Eles estão acompanhados pelos avós de um dos jovens na cidade. "A ação da Polícia Militar é caracterizada pela violência direcionada à população negra, utilizando força excessiva de imediato, mesmo quando se trata de filhos de diplomatas em um bairro nobre", disse a deputada.

Garotos chegavam em casa quando foram abordados. De acordo com relatos da mãe, os quatro jovens chegavam de uma partida de futebol para deixar um dos amigos em um prédio, na quarta-feira (3), quando a viatura chega, sobe a calçada, e dois policiais descem.

"Adolescentes com armas na cabeça", descreve mãe. Em seu testemunho, o filho da mulher, que é um menino branco, diz que os policiais apontaram armas para as cabeças dos outros jovens, negros, e os trataram com truculência. Ao UOL, a mulher descreveu a ação como "racista" e "criminosa".

Policiais obrigaram jovens a tirar a roupa. Em um primeiro momento, descreve a mãe, a polícia não argumentou sobre a motivação da abordagem e apenas os colocou enfileirados na parede do condomínio — um porteiro presencia ação. Um dos meninos ficou machucado, segundo a mãe. Em determinado momento, captado em vídeo, o policial empurra a cabeça de um dos jovens e diz para todos levantarem as mãos.

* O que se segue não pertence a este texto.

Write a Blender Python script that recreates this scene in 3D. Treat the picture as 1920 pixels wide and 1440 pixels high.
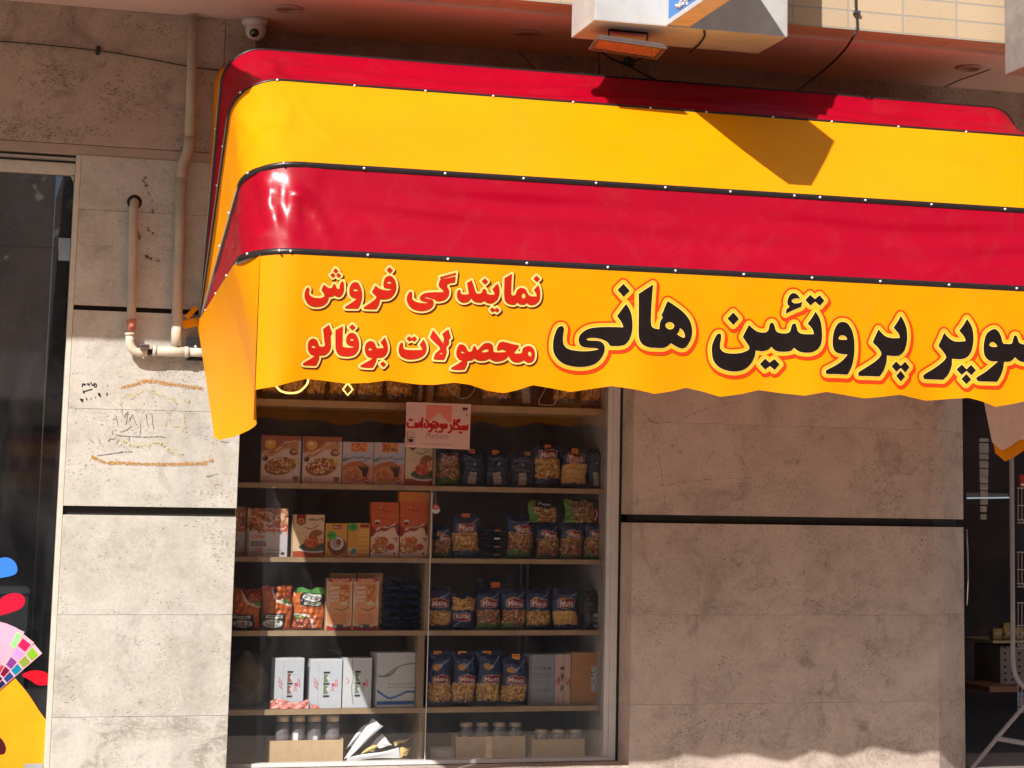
import bpy, math, random
import numpy as np
random.seed(4)
S = bpy.context.scene
COL = S.collection
for o in list(bpy.data.objects): bpy.data.objects.remove(o)

# ---------------------------------------------------------------- camera
F, YAW, PIT, ROL, CX, CY = 3925.6246, .30242837, .14419675, .01472851, 1171.106, 399.4286
D = 9.0
CAM = np.array([0, -D, 1.6])
def _rot(y, p, r):
    cy, sy, cp, sp, cr, sr = math.cos(y), math.sin(y), math.cos(p), math.sin(p), math.cos(r), math.sin(r)
    f = np.array([sy*cp, cy*cp, sp]); rt = np.array([cy, -sy, 0.]); up = np.cross(rt, f)
    return np.array([cr*rt+sr*up, -sr*rt+cr*up, f])
M3 = _rot(YAW, PIT, ROL)
cam = bpy.data.cameras.new('camera'); camo = bpy.data.objects.new('camera', cam); COL.objects.link(camo)
from mathutils import Matrix, Vector
mw = Matrix(((M3[0][0], M3[1][0], -M3[2][0], CAM[0]), (M3[0][1], M3[1][1], -M3[2][1], CAM[1]),
             (M3[0][2], M3[1][2], -M3[2][2], CAM[2]), (0, 0, 0, 1)))
camo.matrix_world = mw
cam.sensor_fit = 'HORIZONTAL'; cam.sensor_width = 36
cam.lens = F/1920*36
cam.shift_x = -(CX-960)/1920; cam.shift_y = (CY-720)/1920
cam.clip_start = .1; cam.clip_end = 500
S.camera = camo
S.render.resolution_x = 1024; S.render.resolution_y = 768

def ray(x, y): return M3.T @ np.array([(x-CX)/F, -(y-CY)/F, 1.])
def atY(x, y, Y=0.): d = ray(x, y); return CAM + d*(Y-CAM[1])/d[1]
def atX(x, y, X): d = ray(x, y); return CAM + d*(X-CAM[0])/d[0]
def atZ(x, y, Z): d = ray(x, y); return CAM + d*(Z-CAM[2])/d[2]

# ---------------------------------------------------------------- light
SUNV = np.array([-.77, -1.0, 1.04])                     # towards the sun
EL = math.atan2(SUNV[2], math.hypot(SUNV[0], SUNV[1])); AZ = math.atan2(SUNV[0], SUNV[1])
w = bpy.data.worlds.new("World"); S.world = w; w.use_nodes = True
nt = w.node_tree; bg = nt.nodes['Background']
sky = nt.nodes.new('ShaderNodeTexSky'); sky.sky_type = 'NISHITA'; sky.sun_disc = False
sky.sun_elevation = EL; sky.sun_rotation = AZ % (2*math.pi); sky.dust_density = 2.5
nt.links.new(sky.outputs[0], bg.inputs[0]); bg.inputs[1].default_value = .08
sl = bpy.data.lights.new('sun', 'SUN'); sl.energy = 5.0; sl.angle = math.radians(.5); sl.color = (1, .98, .945)
so = bpy.data.objects.new('sun', sl); COL.objects.link(so); so.location = (-8, -12, 12)
so.rotation_euler = Vector(-SUNV).to_track_quat('-Z', 'Y').to_euler()
S.view_settings.view_transform = 'Standard'; S.view_settings.look = 'None'
S.view_settings.exposure = .22; S.view_settings.gamma = 1
S.cycles.max_bounces = 8; S.cycles.transparent_max_bounces = 12; S.cycles.diffuse_bounces = 4

# ---------------------------------------------------------------- helpers: materials
def lin(c):
    c = np.asarray(c, float)/255. if max(c) > 1.01 else np.asarray(c, float)
    return np.where(c <= .04045, c/12.92, ((c+.055)/1.055)**2.4)
class N:
    def __init__(s, name):
        s.m = bpy.data.materials.new(name); s.m.use_nodes = True; s.t = s.m.node_tree
        s.b = s.t.nodes['Principled BSDF']; s.out = s.t.nodes['Material Output']
    def n(s, typ, **k):
        x = s.t.nodes.new(typ)
        for a, v in k.items(): setattr(x, a, v)
        return x
    def l(s, a, b): s.t.links.new(a, b)
    def coord(s, which='Object', scale=(1, 1, 1)):
        tc = s.n('ShaderNodeTexCoord'); mp = s.n('ShaderNodeMapping'); mp.inputs['Scale'].default_value = scale
        s.l(tc.outputs[which], mp.inputs[0]); return mp.outputs[0]
    def noise(s, v, scale, detail=4, rough=.6, dist=0):
        x = s.n('ShaderNodeTexNoise'); x.inputs['Scale'].default_value = scale; x.inputs['Detail'].default_value = detail
        x.inputs['Roughness'].default_value = rough; x.inputs['Distortion'].default_value = dist
        if v is not None: s.l(v, x.inputs['Vector'])
        return x.outputs['Fac']
    def ramp(s, f, a, b, c0=(0, 0, 0), c1=(1, 1, 1)):
        x = s.n('ShaderNodeValToRGB'); e = x.color_ramp.elements
        e[0].position = a; e[1].position = b; e[0].color = (*c0, 1); e[1].color = (*c1, 1)
        s.l(f, x.inputs[0]); return x.outputs[0]
    def mix(s, f, a, b, mode='MIX'):
        x = s.n('ShaderNodeMix', data_type='RGBA', blend_type=mode)
        for i, v in ((0, f), (6, a), (7, b)):
            if hasattr(v, 'is_linked') or isinstance(v, bpy.types.NodeSocket): s.l(v, x.inputs[i])
            elif i == 0: x.inputs[0].default_value = v
            else: x.inputs[i].default_value = (*v, 1)
        return x.outputs[2]
    def math(s, op, a, b=0.):
        x = s.n('ShaderNodeMath', operation=op)
        for i, v in ((0, a), (1, b)):
            if isinstance(v, bpy.types.NodeSocket): s.l(v, x.inputs[i])
            else: x.inputs[i].default_value = v
        return x.outputs[0]
    def bump(s, h, strength=.3, dist=.002):
        x = s.n('ShaderNodeBump'); x.inputs['Strength'].default_value = strength; x.inputs['Distance'].default_value = dist
        s.l(h, x.inputs['Height']); s.l(x.outputs[0], s.b.inputs['Normal'])
    def set(s, col=None, rough=None, metal=None, spec=None):
        for nm, v in (('Base Color', col), ('Roughness', rough), ('Metallic', metal), ('Specular IOR Level', spec)):
            if v is None: continue
            if isinstance(v, bpy.types.NodeSocket): s.l(v, s.b.inputs[nm])
            else: s.b.inputs[nm].default_value = (*v, 1) if nm == 'Base Color' else v
        return s.m

def plain(name, col, rough=.6, metal=0., var=.12, scale=18, spec=.4, bump=0.):
    k = N(name); c = k.coord(); f = k.noise(c, scale, 5)
    col = tuple(col)
    a = tuple(min(1, x*(1-var)) for x in col); b = tuple(min(1, x*(1+var)) for x in col)
    cc = k.mix(k.ramp(f, .3, .7), a, b)
    if bump: k.bump(k.noise(c, scale*4, 3), bump, .002)
    return k.set(cc, rough, metal, spec)

def stone_mat(name, c_light, c_mid, c_dark, pit=1.0):
    k = N(name); tc = k.n('ShaderNodeTexCoord')
    at = k.n('ShaderNodeAttribute', attribute_name='slab')
    vm = k.n('ShaderNodeVectorMath', operation='MULTIPLY'); k.l(at.outputs['Color'], vm.inputs[0]); vm.inputs[1].default_value = (9, 9, 9)
    va = k.n('ShaderNodeVectorMath', operation='ADD'); k.l(tc.outputs['Object'], va.inputs[0]); k.l(vm.outputs[0], va.inputs[1])
    v = va.outputs[0]
    mp = k.n('ShaderNodeMapping'); mp.inputs['Scale'].default_value = (1, 1, 1.35); mp.inputs['Rotation'].default_value = (0, .25, 0); k.l(v, mp.inputs[0])
    big = k.noise(mp.outputs[0], 3.2, 6, .62, .8); med = k.noise(v, 11, 6, .65, .5); fine = k.noise(v, 60, 4, .7)
    c = k.mix(k.ramp(big, .36, .66), c_light, c_mid)
    c = k.mix(k.ramp(med, .42, .75), c, c_light)
    c = k.mix(k.math('MULTIPLY', k.ramp(fine, .35, .75), .22), c, c_dark)
    # mineral veins: dark ridged bands, strong where the slab says so
    vn = k.noise(mp.outputs[0], 6.5, 9, .72, 2.2); rid = k.math('ABSOLUTE', k.math('SUBTRACT', vn, .5))
    vmask = k.math('MULTIPLY', k.ramp(rid, .0, .07, (1, 1, 1), (0, 0, 0)), k.ramp(big, .4, .6))
    vs = k.math('MULTIPLY', vmask, k.math('ADD', k.math('MULTIPLY', at.outputs['Alpha'], .62), .07))
    c = k.mix(vs, c, c_dark)
    # smoky grey clouds
    cl = k.ramp(k.noise(v, 5.5, 7, .7, 1.1), .55, .74)
    c = k.mix(k.math('MULTIPLY', cl, .55+.25*(pit > 1.05)), c, tuple(x*.52 for x in c_mid))
    st_ = k.ramp(k.noise(k.coord(scale=(1, 1, .28)), 1.7, 8, .72, 1.6), .50, .72); c = k.mix(k.math('MULTIPLY', st_, .38), c, tuple(x*.6 for x in c_mid))
    # pits: little elongated holes gathered in patches
    pm = k.n('ShaderNodeMapping'); pm.inputs['Scale'].default_value = (1, 1, 1.9); k.l(v, pm.inputs[0])
    wob = k.n('ShaderNodeMixRGB'); wob.blend_type = 'ADD'; wob.inputs[0].default_value = .012
    nz = k.n('ShaderNodeTexNoise'); nz.inputs['Scale'].default_value = 90; k.l(pm.outputs[0], nz.inputs['Vector'])
    k.l(pm.outputs[0], wob.inputs[1]); k.l(nz.outputs['Color'], wob.inputs[2])
    vo = k.n('ShaderNodeTexVoronoi'); vo.inputs['Scale'].default_value = 105; vo.inputs['Randomness'].default_value = 1
    k.l(wob.outputs[0], vo.inputs['Vector'])
    sep = k.n('ShaderNodeSeparateColor'); k.l(vo.outputs['Color'], sep.inputs[0])
    patch = k.ramp(k.noise(v, 4.6, 5, .7, .6), .43, .62)
    rad = k.math('MULTIPLY', k.math('MULTIPLY', patch, sep.outputs[0]), .46*pit)
    rad = k.math('ADD', rad, k.math('MULTIPLY', k.math('GREATER_THAN', sep.outputs[1], .93), .22*pit))
    pitm = k.math('LESS_THAN', vo.outputs['Distance'], rad)
    c = k.mix(k.math('MULTIPLY', pitm, .58), c, tuple(x*.62 for x in c_dark))
    h = k.math('SUBTRACT', k.math('MULTIPLY', fine, .25), pitm)
    k.bump(h, .5, .004)
    return k.set(c, .62, 0, .3)

def colattr_mat(name, rough=.45, spec=.4, crinkle=0., coat=0.):
    k = N(name); a = k.n('ShaderNodeAttribute', attribute_name='Col')
    v = k.coord(); f = k.noise(v, 40, 4)
    c = k.mix(k.math('MULTIPLY', f, .16), a.outputs['Color'], (.02, .016, .012))
    if crinkle: k.bump(k.noise(v, 45, 5, .6, 1.), crinkle, .006)
    return k.set(c, rough, 0, spec)

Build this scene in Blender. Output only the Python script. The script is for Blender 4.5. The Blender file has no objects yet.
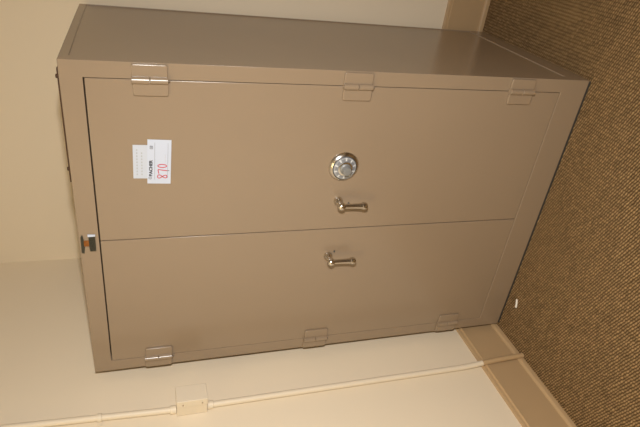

Caso relatado ao Itamaraty

A mãe do adolescente entrou em contato com todos os familiares dos jovens e acionou o Itamaraty. Segundo ela, os consulados do Canadá, Gabão e Burkina Fasso também já têm conhecimento do caso.

O Ministério das Relações Exteriores informou que recebeu, na manhã da sexta-feira (5), os embaixadores do Gabão e de Burkina Faso. Eles são pais dos adolescentes abordados. O governo brasileiro entregou aos diplomatas nota verbal com pedido de desculpas.

O embaixador do Canadá não compareceu. Mas, segundo o governo brasileiro, o pedido de desculpas também será entregue a ele. O Itamaraty declarou que acionará o governo do Rio de Janeiro para cobrar apuração rigorosa. Em nota, a pasta acrescentou ainda que policiais envolvidos na abordagem devem ser responsabilizados.